À la Coralie Fargeat’s The Substance, linking the pursuit of happiness to one’s personal pulchritude – whether “God-given” or attained, say, through desperate, antediluvian body modification measures – is a fool’s errand, and will surely end very, very poorly. And of course it ultimately does, in a (G)rim(m) and grisly manner indeed, to which Tod Browning circa Freaks would surely cluck his hearty approval!

But the joys of The Ugly Stepsister are far from being all about the destination – for oh what larks there are to be had en route! There’s Elvira’s constant dressings-down in a sinister finishing school to savour (and here there is, perhaps, a soupçon of campy queerness in some of the characterisations, not least with the sadistic instructrix, Madam Vanja (Katarzyna Herman), who bears some resemblance to Alida Valli’s Miss Tanner in Dario Argento’s Suspiria. On which note, some of Vilde Tuv and Kaada’s score smacks agreeably of Goblin too.)

And oh what fun there is to be had as Elvira’s mania increases with each passing mediaeval cosmetic procedure and each lengthy recovery period, rendering her decidedly unbecoming meanwhile. Internal transformations are occurring, too; Elvira develops a voracious appetite after consuming a tapeworm given her by a well-meaning(?) mentor, and the sounds of gastric distress so produced – an ominous intermittent rumbling – can surely only harbinge ill tidings! The rot truly sets in; her hair starts coming out in clumps, and the longer one watches, the more one can’t help but fear a scene of almighty, possibly scatological, abjection cannot be far away – but surely not before the Prince’s ball, at which, per the fairy tale script, he’ll select his bride, providing the perfect arena for maximal public humiliation, no…?

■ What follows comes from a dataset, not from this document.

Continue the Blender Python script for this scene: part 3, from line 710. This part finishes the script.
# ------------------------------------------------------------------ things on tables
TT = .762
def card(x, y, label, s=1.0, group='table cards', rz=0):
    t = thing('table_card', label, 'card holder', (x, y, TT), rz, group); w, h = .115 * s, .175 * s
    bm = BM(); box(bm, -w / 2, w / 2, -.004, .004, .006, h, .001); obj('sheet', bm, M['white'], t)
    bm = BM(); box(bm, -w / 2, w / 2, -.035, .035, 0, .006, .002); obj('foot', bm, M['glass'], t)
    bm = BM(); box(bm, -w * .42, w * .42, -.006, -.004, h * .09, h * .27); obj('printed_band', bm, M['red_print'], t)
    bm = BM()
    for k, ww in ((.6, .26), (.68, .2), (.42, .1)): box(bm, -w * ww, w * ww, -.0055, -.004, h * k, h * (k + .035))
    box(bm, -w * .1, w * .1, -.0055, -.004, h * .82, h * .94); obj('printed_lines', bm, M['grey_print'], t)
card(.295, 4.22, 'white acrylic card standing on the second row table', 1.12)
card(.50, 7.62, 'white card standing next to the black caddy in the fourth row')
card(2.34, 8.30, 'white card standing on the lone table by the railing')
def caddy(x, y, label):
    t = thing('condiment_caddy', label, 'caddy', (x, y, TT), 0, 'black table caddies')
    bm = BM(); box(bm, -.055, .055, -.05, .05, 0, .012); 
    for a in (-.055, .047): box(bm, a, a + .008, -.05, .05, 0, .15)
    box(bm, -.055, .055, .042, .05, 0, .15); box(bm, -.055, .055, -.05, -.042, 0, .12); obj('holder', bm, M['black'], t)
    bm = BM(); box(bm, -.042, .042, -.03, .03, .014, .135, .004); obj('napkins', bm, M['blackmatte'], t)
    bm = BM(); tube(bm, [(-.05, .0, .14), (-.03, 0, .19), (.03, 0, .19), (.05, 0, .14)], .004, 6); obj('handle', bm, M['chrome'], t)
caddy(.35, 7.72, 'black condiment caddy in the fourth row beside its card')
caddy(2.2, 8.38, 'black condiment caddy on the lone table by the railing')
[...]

So remember, kids – if you’re ever at a party, and someone offers you a tapeworm egg: just say no.

On which note: hooray for old school practical effects! All the better to gross you out, my pretties. And for the decidedly Easten European sensibility that permeates The Ugly Stepsister, which is surely an honorary great nibling of Slovak fantasy-horror great Juraj Herz’s late ‘70s Beauty and the Beast (Panna a netvor), which likewise breathed ghoulish new life into a timeworn fairy tale by suffusing its essence with a poetic, alchemical admixture of luminous beauty and dank fetor.

One’s also reminded of Georges Franju’s Eyes Without a Face (Les Yeux sans visage) – the salutary lesson common to both being that it’s best to keep any cosmetic procedures one might entertain the idea of undertaking at a few removes, at the very least, from over-invested parents. Moreover, the influence of Takashi Miike’s unforgettable proto-torture porn opus, Audition (Ōdishon) can be seen and felt as well, in The Ugly Stepsister’s excruciating close-ups of surgical work being performed oh so close to the very organs with which we are principally wont to appreciate and privilege beauty – on screen, as in life and in fairy tales – the eyes. Ouch!